His attacks on the press, and particularly his bizarre accusations of racism against Alcindor, were immediately met with pushback. But Trump wasn’t finished.

During a press scrum as he left the White House on Friday, CNN reporter Abby Phillip asked Trump if his hiring of Matthew Whitaker to replace Jeff Sessions at the top of the Department of Justice was an attempt to rein in special counsel Robert Mueller.

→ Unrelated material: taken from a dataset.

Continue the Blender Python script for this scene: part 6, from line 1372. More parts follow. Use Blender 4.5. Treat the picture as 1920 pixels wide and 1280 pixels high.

Trump scolded her and, as in a number of his attacks on prominent African-Americans, insulted her intelligence.

“What a stupid question that is,” Trump said, sneering at her. “What a stupid question.”

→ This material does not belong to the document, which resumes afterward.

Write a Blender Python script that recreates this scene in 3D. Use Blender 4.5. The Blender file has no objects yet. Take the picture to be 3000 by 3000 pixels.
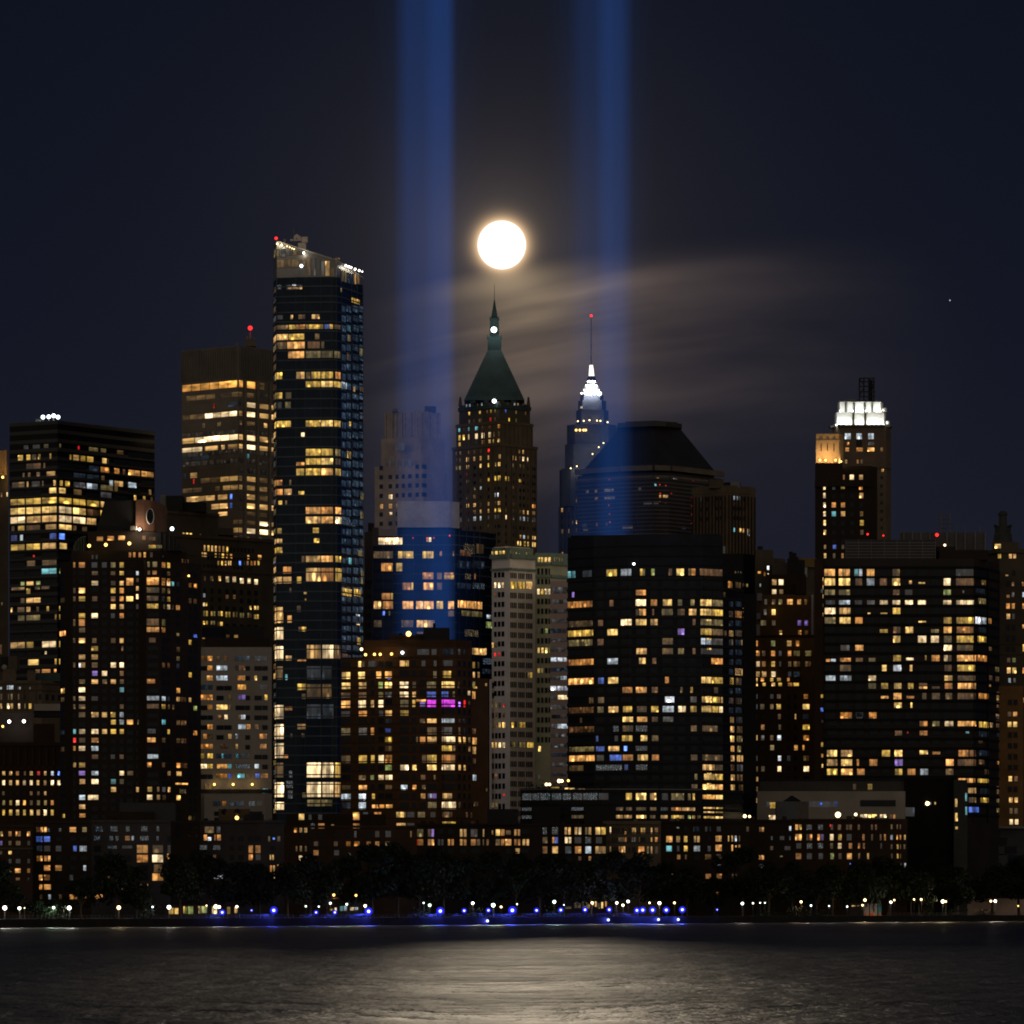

“But I watch you a lot — you ask a lot of stupid questions,” Trump added.

Trump also suggested Friday that the White House could revoke Ryan’s press pass, as it did with Acosta’s, referring to her as a “loser.”

“She doesn’t know what the hell she’s doing,” Trump said of Ryan. “She’s very nasty and she shouldn’t be.”

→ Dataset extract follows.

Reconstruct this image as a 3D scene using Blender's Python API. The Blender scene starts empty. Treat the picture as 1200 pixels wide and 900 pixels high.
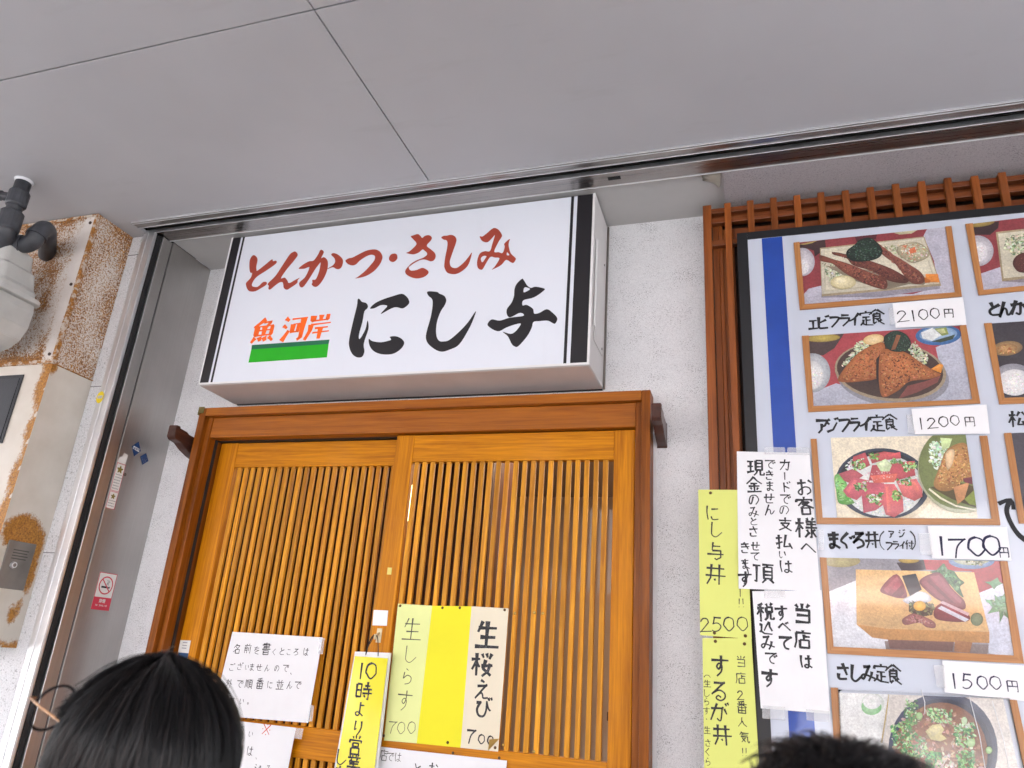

“You’ve got to treat the White House and the office of the presidency with respect,” he added.

Trump, who routinely calls the media the “enemy of the people,” is obviously no stranger to attacks on the press. But critics have noted that, in his attacks on black journalists and other prominent African-Americans, Trump seems particularly eager to insult his target’s intelligence.

Take Don Lemon.

Trump has repeatedly referred to the CNN anchor as “the dumbest man on television,” including in an unhinged tweet after NBA superstar LeBron James offered measured criticism of his presidency during an August interview with Lemon.

Intelligence-based insults have figured into a number of other of his attacks on his black critics, including Rep. Maxine Waters (D-Calif.), whom he describes as “an extraordinarily low IQ person.”

Trump has faced backlash for his latest rounds of attacks on black reporters.

“Trump loves to punch,” CNN’s Brooke Baldwin said Friday in defense of her colleagues. “But this is something else. This feels personal. Among the multiple reporters this president has insulted this week, three are African-American women. These are not only fair questions they are asking of him — these are the most important questions about this White House. And it pushes his buttons, and this is where he goes.”

Ryan herself slammed Trump for his “unmistakable pattern” of reserving some of his most personal and vicious invective for women of color, writing that his bullying has put “a stain on the highest office in the land.”

“Though there’s hardly anyone — from his predecessors to senators in his own party — he won’t try to shout down with ad hominem insults, Trump relishes, and injects venom into, verbal attacks against women of color,” Ryan wrote in a Washington Post op-ed on Saturday. “He leaves little doubt about what he really thinks of us.”